The blue of Lake Tahoe is deeper and clearer than it's been in a long time, and it's not just the contrast with the bright white of the snow-plastered Sierra Nevada.
The recently-released Lake Tahoe Clarity Report for 2022 finds in the last five months of last year, it was possible to see more than 70 feet below the surface. That's a 10-foot improvement over the year before.
"It appears that this is due to a resurgence of microscopic animals known as zooplankton," said Dr. Geoffrey Schladow, director of the UC Davis Tahoe Environmental Research Center. "These zooplankton have the ability to literally clean the water, to filter out the things that cause clarity to be diminished."
These zooplankton, specifically those known as Daphnia and Bosmina, eat algae and sediment and help keep the water clear. But their population has been severely impacted since the introduction of invasive mysis shrimp in the 1960s.

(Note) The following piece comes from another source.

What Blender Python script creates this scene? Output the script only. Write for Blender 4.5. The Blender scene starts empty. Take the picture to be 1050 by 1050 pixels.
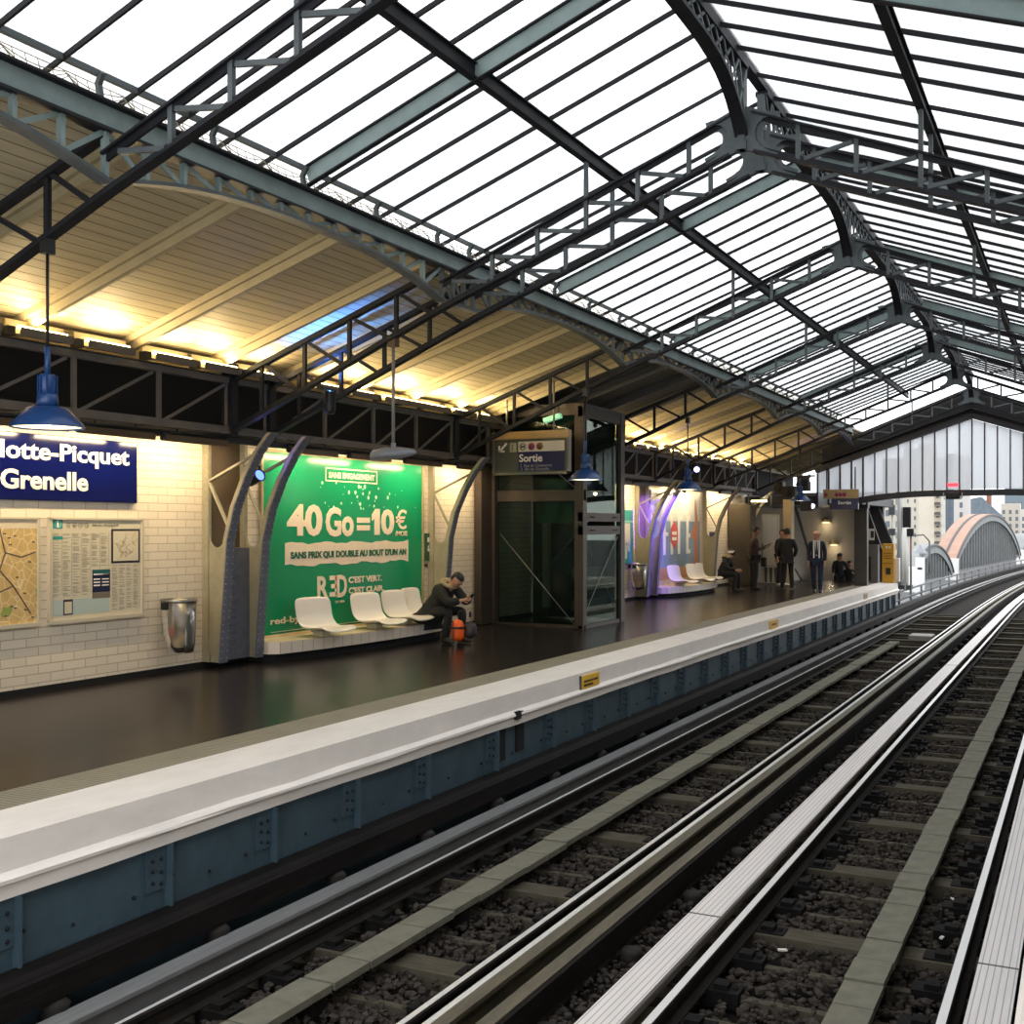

At the time, state officials in California and Nevada hoped the shrimp would serve as food for the local fish. Instead, the zooplankton became a favorite food of the mysis shrimp.
But the shrimp population unexpectedly crashed in late 2021, the report says. Over the past year the zooplankton have rebounded, helping lake clarity.
Schladow says the effect is likely to be temporary. Runoff from melting snow will bring dirt and debris into the lake, and the mysis shrimp population is expected to recover, which will negatively impact the zooplankton filtering the water.
"The really cold temperatures we had this winter resulted in the lake sort of fully mixing, turning over top to bottom, which gave us a boost in clarity," he said. "But that won't last. As the snowmelt starts to happen, a lot of contaminants will be washed into the lake, fine particles that will in all likelihood reduce the clarity."
The states of California and Nevada have a goal of returning Lake Tahoe to a clarity depth of 97.4 feet.